En 1962, elle fonde sa propre société, Freelance Programmers, avec une vision résolument novatrice : permettre aux femmes, souvent exclues du monde professionnel, de travailler dans la technologie. Dès le premier jour, elle annonce que l’entreprise emploiera, autant que possible, uniquement des femmes.

Elle privilégie l’embauche de mères de famille, souvent contraintes de quitter leur emploi après une naissance, et leur permet de travailler depuis chez elles. Ce modèle de télétravail, aujourd’hui courant, était absolument révolutionnaire dans les années 1960. Les programmeuses écrivaient leur code à la main, sur papier, et se l’envoyaient par courrier. Une méthode laborieuse mais efficace, qui permettait à ces femmes de concilier travail et vie de famille.

Cette flexibilité oblige l’entreprise à développer des méthodes de contrôle qualité rigoureuses, bien avant l'apparition des normes ISO. Ces procédures strictes deviennent l’une des grandes forces de la société. Elles sont même adoptées plus tard par le ministère de la Défense britannique, puis par l’OTAN en 1987.

Malgré cette excellence technique, les débuts sont difficiles. Les contrats tardent à arriver jusqu’au jour où elle décide de signer ses courriers commerciaux sous le nom de Steve Shirley. Les réponses positives ne tardent pas . Quatre ans après la création de la société, 75 programmeurs y travaillent déjà régulièrement.

Vers le milieu des années 1970, l’entreprise attire l’attention des autorités britanniques, en particulier à cause de sa politique d’embauche ciblant principalement les femmes ayant des personnes à charge. Bien que quelques hommes fassent partie des effectifs, ils restent très minoritaires. Pour répondre aux exigences de la nouvelle législation sur l’égalité professionnelle, la société décide de se renommer F International et élargit officiellement son recrutement à « toute personne ayant une charge familiale ».

Dix ans plus tard, F International emploie déjà 1 000 personnes et figure parmi les 20 plus grandes entreprises de logiciels du Royaume-Uni. Stephanie Shirley passe alors le relais de la direction générale à Hilary Cropper, une femme d’affaires ambitieuse qui met en place une stratégie de croissance agressive. Sous son impulsion, l’entreprise voit ses revenus, marges et actifs croître rapidement, devenant une société anonyme sous le nom de FI Group, puis Xansa. La transformation continuera avec un événement marquant : le rachat de l’entreprise par ses propres salariés. Quelques années plus tard, alors que les marchés financiers connaissent une envolée à la fin des années 1990, plus d’une centaine d’employés deviennent millionnaires grâce à leurs actions.

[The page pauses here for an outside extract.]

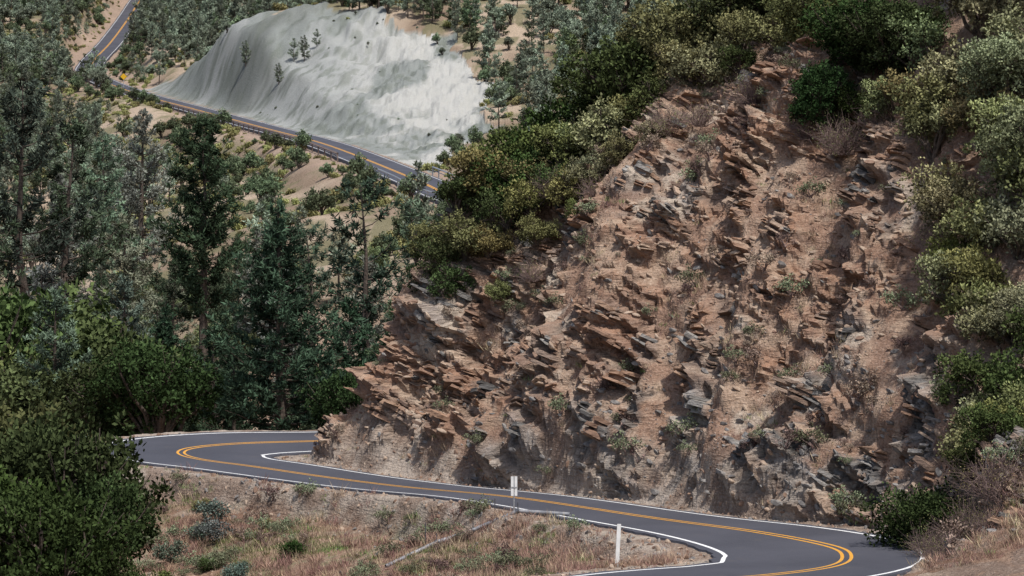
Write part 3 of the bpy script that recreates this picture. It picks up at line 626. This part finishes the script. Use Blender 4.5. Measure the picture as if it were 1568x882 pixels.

Parmi les projets les plus prestigieux menés par la société, on peut citer le développement des logiciels d’analyse de la boîte noire du Concorde : une preuve éclatante de l’expertise technique de l’entreprise et de la reconnaissance de son excellence par les grandes institutions.

Stephanie ne s’est pas contentée de réussir. Elle a voulu changer les règles du jeu. Dans une interview , elle affirme que la clé d’une égalité durable réside dans une parité réelle au sommet, au sein des conseils d’administration. Pour elle, la diversité ne doit pas s’imposer par le bas, mais découler naturellement d’une direction équitable.

Depuis sa retraite en 1993, elle consacre sa vie au militantisme philanthropique, notamment pour l’autisme, son fils étant concerné. Elle a été anoblie par la Reine, et a rejoint les 100 scientifiques les plus influents du Royaume-Uni.

Stephanie Shirley, en se faisant appeler Steve, n’a pas renié son identité. Elle a simplement déjoué les codes d’un système conçu sans elle et elle l’a réécrit.